Anyone who's ever tried to juggle two relationships simultaneously knows how difficult and challenging a feat it can be. Your attention is split and your heart isn't really fully into either one. Such was the case for Jersey's Greg Taylor, when he was dividing his time between two bands. As a member of cutting edge melodic hardcore heroes Grade, he was part of a collective writing and playing a brand of aggressive music that was more intense than it was fun. But in the roots punk band Jersey, he was the artistic force. It was his baby. When the time came, as inevitably it does, where he had to choose one over the other, the decision was clear. It was love over comfort and in 1999, Taylor officially left Grade to concentrate on Jersey.

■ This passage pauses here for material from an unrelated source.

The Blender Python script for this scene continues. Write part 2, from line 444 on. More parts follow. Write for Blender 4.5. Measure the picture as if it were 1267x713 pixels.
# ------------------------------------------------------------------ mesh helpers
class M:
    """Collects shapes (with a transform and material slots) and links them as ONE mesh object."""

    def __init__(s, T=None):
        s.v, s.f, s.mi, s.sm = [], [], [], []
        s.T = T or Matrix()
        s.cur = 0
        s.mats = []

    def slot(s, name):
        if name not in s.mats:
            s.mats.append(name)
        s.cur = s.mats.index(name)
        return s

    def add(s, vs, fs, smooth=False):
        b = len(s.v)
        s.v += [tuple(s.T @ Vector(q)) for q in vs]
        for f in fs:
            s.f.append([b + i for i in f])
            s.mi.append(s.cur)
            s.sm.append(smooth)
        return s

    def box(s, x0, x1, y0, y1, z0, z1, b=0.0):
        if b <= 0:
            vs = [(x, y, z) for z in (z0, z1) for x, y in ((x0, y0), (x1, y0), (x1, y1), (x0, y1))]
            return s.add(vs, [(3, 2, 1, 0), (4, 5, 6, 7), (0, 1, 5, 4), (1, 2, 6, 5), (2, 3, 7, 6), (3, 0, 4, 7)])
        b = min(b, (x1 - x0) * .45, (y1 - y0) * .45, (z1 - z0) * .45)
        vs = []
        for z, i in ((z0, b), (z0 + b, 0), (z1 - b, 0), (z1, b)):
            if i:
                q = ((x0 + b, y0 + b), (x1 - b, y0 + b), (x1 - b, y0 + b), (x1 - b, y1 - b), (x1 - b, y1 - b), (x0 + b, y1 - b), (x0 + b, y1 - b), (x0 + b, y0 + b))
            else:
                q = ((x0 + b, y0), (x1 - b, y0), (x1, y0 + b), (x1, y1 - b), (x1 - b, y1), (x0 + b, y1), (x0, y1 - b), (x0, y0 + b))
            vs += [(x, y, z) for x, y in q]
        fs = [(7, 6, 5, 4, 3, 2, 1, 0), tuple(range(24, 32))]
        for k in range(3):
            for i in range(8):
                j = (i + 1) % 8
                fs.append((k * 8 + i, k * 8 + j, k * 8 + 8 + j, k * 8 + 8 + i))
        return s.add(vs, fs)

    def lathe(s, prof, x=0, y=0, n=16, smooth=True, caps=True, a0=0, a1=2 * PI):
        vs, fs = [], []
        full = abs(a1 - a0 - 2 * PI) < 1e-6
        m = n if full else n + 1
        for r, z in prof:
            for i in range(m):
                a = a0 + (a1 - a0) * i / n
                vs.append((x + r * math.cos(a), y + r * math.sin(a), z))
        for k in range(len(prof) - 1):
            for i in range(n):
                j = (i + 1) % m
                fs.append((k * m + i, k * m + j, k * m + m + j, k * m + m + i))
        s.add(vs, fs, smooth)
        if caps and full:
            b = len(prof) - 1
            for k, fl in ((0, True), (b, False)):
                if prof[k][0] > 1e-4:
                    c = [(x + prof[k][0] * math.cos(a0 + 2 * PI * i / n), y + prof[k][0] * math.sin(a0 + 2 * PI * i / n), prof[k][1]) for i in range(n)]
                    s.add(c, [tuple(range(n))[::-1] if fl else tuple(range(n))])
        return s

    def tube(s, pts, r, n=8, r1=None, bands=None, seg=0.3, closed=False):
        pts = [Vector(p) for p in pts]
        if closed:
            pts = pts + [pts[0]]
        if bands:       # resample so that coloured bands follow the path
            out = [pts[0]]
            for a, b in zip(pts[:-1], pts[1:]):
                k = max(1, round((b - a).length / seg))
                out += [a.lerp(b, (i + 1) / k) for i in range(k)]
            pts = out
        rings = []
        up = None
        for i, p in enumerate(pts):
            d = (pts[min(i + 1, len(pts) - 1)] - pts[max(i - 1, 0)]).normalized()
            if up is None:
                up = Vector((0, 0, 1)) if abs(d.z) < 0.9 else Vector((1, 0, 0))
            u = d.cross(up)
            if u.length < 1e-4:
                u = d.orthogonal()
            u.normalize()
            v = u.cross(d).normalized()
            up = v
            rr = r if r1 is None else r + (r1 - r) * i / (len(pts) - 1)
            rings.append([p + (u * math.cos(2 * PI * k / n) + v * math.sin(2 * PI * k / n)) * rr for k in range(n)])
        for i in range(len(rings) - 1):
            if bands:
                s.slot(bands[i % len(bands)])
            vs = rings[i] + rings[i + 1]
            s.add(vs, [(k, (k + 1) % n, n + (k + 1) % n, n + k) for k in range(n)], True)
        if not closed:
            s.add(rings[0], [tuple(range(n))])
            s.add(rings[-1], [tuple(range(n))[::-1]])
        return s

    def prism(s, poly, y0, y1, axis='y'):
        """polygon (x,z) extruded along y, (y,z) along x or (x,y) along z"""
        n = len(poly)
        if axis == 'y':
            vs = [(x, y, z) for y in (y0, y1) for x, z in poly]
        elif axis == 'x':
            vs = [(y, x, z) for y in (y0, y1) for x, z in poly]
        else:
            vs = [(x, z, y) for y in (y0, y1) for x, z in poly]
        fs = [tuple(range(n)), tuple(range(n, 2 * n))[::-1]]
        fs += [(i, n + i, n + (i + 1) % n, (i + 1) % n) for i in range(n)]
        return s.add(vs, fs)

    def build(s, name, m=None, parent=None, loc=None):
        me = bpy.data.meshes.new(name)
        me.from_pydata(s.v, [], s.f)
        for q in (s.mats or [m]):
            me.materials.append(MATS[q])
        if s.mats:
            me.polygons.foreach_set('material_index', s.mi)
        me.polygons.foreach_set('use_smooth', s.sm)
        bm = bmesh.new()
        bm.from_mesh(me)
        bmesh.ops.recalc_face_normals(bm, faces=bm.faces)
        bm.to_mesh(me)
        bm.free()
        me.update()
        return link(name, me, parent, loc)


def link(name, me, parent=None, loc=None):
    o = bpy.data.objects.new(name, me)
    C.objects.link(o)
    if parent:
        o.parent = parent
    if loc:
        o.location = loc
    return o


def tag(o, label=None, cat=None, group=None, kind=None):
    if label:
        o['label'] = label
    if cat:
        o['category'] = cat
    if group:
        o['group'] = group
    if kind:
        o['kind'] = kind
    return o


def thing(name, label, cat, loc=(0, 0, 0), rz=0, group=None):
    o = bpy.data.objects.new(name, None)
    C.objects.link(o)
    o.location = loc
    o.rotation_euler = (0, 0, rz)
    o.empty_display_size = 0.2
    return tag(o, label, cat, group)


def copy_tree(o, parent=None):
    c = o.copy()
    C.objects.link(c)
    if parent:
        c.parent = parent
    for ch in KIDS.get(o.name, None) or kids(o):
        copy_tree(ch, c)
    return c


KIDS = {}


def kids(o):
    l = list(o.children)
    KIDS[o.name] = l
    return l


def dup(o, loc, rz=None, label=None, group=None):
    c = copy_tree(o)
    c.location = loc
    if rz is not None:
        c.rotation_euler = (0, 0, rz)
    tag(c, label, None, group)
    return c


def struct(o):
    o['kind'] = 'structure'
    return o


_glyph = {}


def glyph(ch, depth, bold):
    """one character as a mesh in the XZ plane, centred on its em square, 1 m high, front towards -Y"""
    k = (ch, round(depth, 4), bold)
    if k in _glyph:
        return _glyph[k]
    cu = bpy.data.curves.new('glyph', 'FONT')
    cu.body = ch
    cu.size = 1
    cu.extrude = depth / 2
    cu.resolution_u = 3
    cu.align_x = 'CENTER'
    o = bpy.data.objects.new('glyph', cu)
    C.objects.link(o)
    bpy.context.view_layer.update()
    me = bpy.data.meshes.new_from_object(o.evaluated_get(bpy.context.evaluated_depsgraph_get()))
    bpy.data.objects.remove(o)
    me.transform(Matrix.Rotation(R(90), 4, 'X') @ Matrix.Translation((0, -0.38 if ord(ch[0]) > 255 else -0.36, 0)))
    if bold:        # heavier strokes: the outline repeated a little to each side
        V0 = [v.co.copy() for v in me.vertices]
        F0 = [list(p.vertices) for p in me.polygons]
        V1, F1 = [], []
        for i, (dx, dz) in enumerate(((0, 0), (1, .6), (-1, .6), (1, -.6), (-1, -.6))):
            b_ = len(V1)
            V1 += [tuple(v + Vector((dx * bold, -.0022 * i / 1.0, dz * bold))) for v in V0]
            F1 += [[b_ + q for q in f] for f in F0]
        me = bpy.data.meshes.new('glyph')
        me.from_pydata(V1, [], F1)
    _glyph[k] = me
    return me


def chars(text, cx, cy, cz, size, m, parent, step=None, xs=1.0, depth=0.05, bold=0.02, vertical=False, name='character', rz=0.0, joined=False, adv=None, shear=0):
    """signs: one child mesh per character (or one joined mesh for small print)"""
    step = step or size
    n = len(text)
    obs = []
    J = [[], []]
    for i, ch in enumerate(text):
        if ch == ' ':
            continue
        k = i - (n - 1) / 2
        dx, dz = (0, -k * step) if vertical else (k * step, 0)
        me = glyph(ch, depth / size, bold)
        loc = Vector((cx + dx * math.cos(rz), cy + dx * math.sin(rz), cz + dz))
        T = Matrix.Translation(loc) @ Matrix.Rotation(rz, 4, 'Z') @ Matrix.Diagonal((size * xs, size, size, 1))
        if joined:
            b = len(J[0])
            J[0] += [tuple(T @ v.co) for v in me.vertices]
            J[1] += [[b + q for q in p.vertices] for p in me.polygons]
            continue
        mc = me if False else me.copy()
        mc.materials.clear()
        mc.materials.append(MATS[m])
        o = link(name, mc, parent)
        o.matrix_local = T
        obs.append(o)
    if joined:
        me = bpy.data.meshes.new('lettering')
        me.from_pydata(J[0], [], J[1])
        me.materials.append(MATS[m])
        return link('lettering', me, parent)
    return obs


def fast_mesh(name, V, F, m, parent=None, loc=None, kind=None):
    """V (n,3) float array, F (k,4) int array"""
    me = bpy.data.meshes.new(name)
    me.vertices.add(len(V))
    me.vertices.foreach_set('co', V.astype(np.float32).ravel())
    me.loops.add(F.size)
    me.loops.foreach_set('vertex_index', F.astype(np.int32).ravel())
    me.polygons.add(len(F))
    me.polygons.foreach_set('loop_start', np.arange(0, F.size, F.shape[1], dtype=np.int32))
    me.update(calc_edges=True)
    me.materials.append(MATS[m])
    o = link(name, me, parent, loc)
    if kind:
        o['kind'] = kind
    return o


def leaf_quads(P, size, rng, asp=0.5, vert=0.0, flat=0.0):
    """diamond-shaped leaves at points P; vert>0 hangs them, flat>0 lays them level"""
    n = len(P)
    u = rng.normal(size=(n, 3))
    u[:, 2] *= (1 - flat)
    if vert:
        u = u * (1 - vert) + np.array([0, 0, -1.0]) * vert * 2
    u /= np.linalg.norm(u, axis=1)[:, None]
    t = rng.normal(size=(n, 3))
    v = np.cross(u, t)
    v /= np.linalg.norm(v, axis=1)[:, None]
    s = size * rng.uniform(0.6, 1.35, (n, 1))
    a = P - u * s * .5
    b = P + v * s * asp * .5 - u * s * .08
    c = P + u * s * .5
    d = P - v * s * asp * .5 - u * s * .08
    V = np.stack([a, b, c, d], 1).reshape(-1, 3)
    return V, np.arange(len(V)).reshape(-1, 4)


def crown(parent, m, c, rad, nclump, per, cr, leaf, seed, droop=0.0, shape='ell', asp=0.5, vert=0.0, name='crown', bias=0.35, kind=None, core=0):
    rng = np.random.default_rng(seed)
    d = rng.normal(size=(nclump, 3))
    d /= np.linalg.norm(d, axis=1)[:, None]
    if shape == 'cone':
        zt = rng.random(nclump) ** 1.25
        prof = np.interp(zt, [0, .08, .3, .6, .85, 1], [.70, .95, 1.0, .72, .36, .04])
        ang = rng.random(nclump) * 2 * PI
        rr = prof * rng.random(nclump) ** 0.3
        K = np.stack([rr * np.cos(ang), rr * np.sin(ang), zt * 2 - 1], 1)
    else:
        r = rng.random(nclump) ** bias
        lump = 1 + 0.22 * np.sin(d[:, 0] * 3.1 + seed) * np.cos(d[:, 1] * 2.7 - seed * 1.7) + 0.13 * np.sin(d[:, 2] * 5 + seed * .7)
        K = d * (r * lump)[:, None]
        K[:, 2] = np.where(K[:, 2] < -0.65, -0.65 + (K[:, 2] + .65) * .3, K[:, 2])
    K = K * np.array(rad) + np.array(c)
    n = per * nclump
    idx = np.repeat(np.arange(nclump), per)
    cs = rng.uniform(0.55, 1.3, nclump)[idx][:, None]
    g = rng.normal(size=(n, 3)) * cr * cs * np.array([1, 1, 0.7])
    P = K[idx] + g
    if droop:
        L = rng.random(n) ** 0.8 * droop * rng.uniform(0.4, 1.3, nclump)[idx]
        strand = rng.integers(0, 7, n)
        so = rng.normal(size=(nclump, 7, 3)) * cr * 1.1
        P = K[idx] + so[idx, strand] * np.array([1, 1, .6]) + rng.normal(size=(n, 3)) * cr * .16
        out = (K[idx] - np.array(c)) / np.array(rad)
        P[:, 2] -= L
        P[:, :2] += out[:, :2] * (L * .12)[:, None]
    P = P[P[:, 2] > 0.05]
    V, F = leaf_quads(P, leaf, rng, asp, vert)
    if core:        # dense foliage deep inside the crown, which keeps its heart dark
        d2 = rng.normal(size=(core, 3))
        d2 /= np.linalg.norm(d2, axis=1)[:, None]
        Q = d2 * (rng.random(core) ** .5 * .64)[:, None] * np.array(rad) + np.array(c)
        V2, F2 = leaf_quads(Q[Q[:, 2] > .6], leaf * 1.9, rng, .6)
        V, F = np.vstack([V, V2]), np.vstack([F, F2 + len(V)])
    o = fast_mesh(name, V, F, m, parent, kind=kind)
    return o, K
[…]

"[Jersey] was more my own thing at the time and I was having more fun with it," he recalls. "I'm still good friends with the guys in Grade" — both bands hail from the same town of Burlington, Ontario — "but this was something I wanted to do more."

Over the years, Jersey has transformed from Taylor's side project into an actual band to the point where all members of the band (which also features guitarist Sean McNabb, bassist Johnny Lubera and drummer Ian Blackwood) are playing an active part in writing. "It used to be my thing, I used to write everything and now I'm only 25 percent of the equation. Everybody's writing and each member has made the sound what it is now."

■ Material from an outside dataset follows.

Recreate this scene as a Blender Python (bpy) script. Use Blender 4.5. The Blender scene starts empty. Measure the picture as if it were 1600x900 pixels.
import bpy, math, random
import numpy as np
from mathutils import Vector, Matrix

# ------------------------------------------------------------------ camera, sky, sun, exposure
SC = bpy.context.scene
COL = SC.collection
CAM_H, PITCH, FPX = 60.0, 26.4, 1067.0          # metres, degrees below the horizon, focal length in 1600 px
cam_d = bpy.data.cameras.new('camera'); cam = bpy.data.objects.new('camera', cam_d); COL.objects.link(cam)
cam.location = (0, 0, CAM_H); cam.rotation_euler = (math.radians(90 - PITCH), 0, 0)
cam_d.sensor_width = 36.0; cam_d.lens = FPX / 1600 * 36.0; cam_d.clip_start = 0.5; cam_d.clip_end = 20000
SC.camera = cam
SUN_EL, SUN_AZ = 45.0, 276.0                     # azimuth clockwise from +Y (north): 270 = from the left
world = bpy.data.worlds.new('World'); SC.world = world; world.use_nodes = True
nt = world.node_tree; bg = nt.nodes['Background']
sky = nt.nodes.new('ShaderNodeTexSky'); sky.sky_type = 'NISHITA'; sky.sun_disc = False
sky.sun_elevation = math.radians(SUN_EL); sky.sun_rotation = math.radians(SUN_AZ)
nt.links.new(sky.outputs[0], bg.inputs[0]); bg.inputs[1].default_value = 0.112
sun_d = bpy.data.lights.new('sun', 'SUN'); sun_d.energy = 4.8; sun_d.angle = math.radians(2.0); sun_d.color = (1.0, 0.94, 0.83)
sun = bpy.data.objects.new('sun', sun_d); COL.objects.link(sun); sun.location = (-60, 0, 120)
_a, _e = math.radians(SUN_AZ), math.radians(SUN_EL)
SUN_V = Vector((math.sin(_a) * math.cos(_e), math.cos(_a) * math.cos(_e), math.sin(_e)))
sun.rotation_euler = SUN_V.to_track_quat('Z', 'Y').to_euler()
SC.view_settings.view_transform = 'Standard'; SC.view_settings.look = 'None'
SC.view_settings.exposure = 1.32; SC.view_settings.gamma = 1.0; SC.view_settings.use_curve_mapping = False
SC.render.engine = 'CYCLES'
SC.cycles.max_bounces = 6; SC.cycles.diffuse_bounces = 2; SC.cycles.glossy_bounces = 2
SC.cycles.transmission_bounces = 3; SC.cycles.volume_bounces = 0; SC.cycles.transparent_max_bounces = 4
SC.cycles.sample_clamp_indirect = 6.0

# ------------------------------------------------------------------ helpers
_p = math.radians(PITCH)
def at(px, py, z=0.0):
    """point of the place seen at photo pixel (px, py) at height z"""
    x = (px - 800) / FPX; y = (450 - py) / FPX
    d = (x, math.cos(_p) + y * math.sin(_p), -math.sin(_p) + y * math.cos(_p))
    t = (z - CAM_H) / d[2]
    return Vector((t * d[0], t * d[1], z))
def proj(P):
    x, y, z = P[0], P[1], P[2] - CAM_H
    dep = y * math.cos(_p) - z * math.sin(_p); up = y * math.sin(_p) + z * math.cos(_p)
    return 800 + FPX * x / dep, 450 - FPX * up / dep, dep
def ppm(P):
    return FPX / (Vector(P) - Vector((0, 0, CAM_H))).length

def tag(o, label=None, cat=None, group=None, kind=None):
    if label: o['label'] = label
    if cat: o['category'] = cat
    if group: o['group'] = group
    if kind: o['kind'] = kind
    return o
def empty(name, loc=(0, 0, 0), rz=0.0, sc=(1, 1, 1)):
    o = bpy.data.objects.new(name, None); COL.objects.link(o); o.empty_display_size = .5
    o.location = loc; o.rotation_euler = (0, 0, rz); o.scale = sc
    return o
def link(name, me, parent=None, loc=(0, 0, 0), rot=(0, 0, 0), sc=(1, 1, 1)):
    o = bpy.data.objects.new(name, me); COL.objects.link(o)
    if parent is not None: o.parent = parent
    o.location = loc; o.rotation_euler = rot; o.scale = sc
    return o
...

Even though the band has released two full-length records in five years, it's the new EP, Definition, that Taylor says he's most satisfied with. It's a record that does as the title suggests.

"The EP is just a taste of what's to come," he says. "Everybody asks what we sound like and I always try to come up with some answer that's like a bit of this mixed with a bit of that. With this EP we kind of figured it out, that's what defines our sound right now."
For Jersey, finding that defining sound has been a long bumpy road. When the band first debuted, they incorporated horns and a female singer and were dangerously close to being just another ska punk band. Moving away from that sound toward a raw, Rancid/Avail brand of punk is something Taylor is glad to have accomplished.
"It started out as a natural progression but then it just became we didn't want to do [ska] anymore; it wasn't fun," he says. "Every band in our area was doing the same thing and we wanted to be part of something our own. We definitely had a lot of that kind of music but we never really considered ourselves to be one of those bands and it's a lot harder to do some things when you're labelled as that."

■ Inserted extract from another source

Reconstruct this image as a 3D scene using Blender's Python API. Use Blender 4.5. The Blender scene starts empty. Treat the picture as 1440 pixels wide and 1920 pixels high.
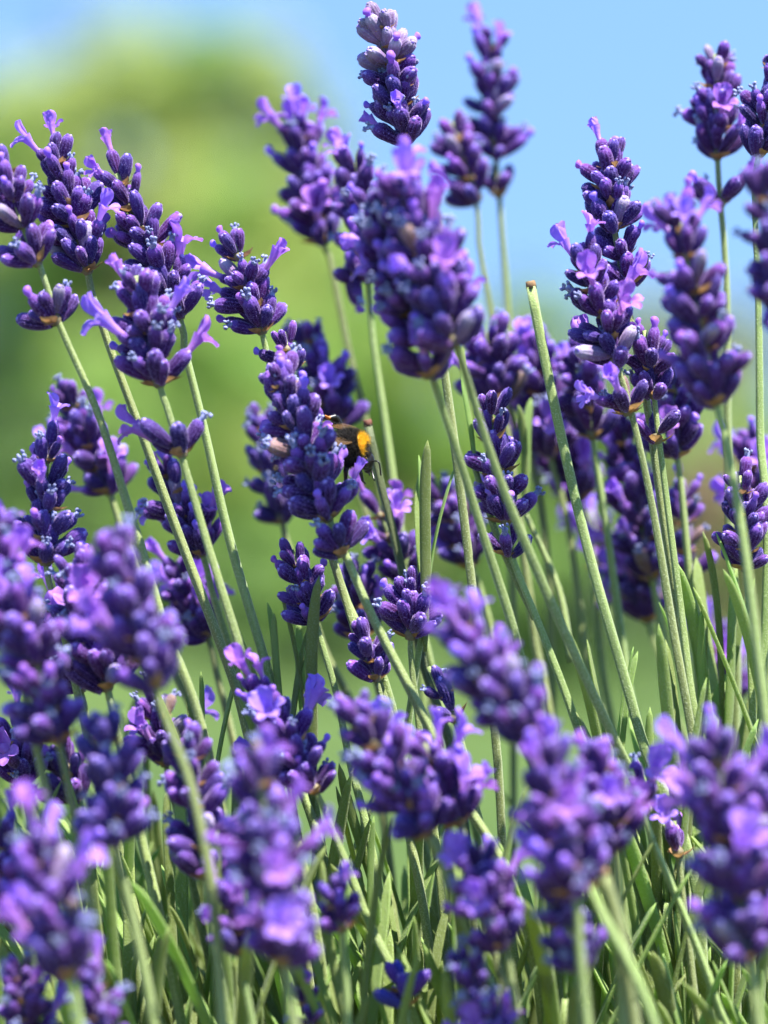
import bpy, bmesh, math, random
import numpy as np
from mathutils import Vector, Matrix, Quaternion
R = math.radians
PI = math.pi
sc = bpy.context.scene
COL = sc.collection

# ---------------------------------------------------------------- camera, sky, sun, exposure
CAM_Z, FOCUS, LENS = 0.62, 0.65, 104.0
cd = bpy.data.cameras.new('camera'); cam = bpy.data.objects.new('camera', cd); COL.objects.link(cam)
cam.location = (0, 0, CAM_Z); cam.rotation_euler = (R(90), 0, 0)
cd.sensor_fit = 'VERTICAL'; cd.sensor_height = 32.0; cd.sensor_width = 24.0; cd.lens = LENS
cd.clip_start = 0.02; cd.clip_end = 3000
cd.dof.use_dof = True; cd.dof.focus_distance = FOCUS; cd.dof.aperture_fstop = 5.6; cd.dof.aperture_blades = 0
sc.camera = cam

SUN_DIR = Vector((0.27, -0.29, 0.92)).normalized()
w = bpy.data.worlds.new('World'); sc.world = w; w.use_nodes = True
nt = w.node_tree
bg = nt.nodes['Background']
sky = nt.nodes.new('ShaderNodeTexSky'); sky.sky_type = 'NISHITA'; sky.sun_disc = False
sky.sun_elevation = math.asin(SUN_DIR.z); sky.sun_rotation = math.atan2(SUN_DIR.x, SUN_DIR.y)
sky.altitude = 0; sky.air_density = 1.2; sky.dust_density = 0.0; sky.ozone_density = 1.5
# the sky is read a little higher than the true direction, so that the clear summer blue reaches down to the trees
wc = nt.nodes.new('ShaderNodeTexCoord'); wm = nt.nodes.new('ShaderNodeVectorMath'); wm.operation = 'MULTIPLY_ADD'
wm.inputs[1].default_value = (1, 1, 0.75); wm.inputs[2].default_value = (0, 0, 0.42)
nt.links.new(wc.outputs['Generated'], wm.inputs[0]); nt.links.new(wm.outputs[0], sky.inputs[0])
hs = nt.nodes.new('ShaderNodeHueSaturation'); hs.inputs['Saturation'].default_value = 1.12; hs.inputs['Hue'].default_value = 0.502; hs.inputs['Value'].default_value = 0.74
nt.links.new(sky.outputs[0], hs.inputs['Color']); nt.links.new(hs.outputs[0], bg.inputs[0])
bg.inputs[1].default_value = 0.15
sl = bpy.data.lights.new('sun', 'SUN'); sl.energy = 5.0; sl.angle = R(0.5); sl.color = (1.0, 0.965, 0.90)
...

Something else that helped Jersey redefine its sound was to part ways with long-time co-vocalist Sarah Brooksbank, a move that Taylor admits needed to be made. "It wasn't really that tough," he states. "She definitely played a role in writing lyrics. When she joined the band we thought it would be cool to have a female contrasting doing some back-ups because I had harsher vocals. But as time went on she wanted to do more obviously. She had good days and bad days. She definitely improved a lot but she could never do the harmonies we wanted her to do. What it came down to was she wasn't really happy with what she was doing in the band and we weren't really happy with it either. It was a mutual thing. When we parted it was kind of weird but it kind of worked out for the better."
Jersey recently wrapped up 18 months of almost non-stop touring and is taking time to write a new album, which Taylor says is going "really well." They plan on being back on the road later this year.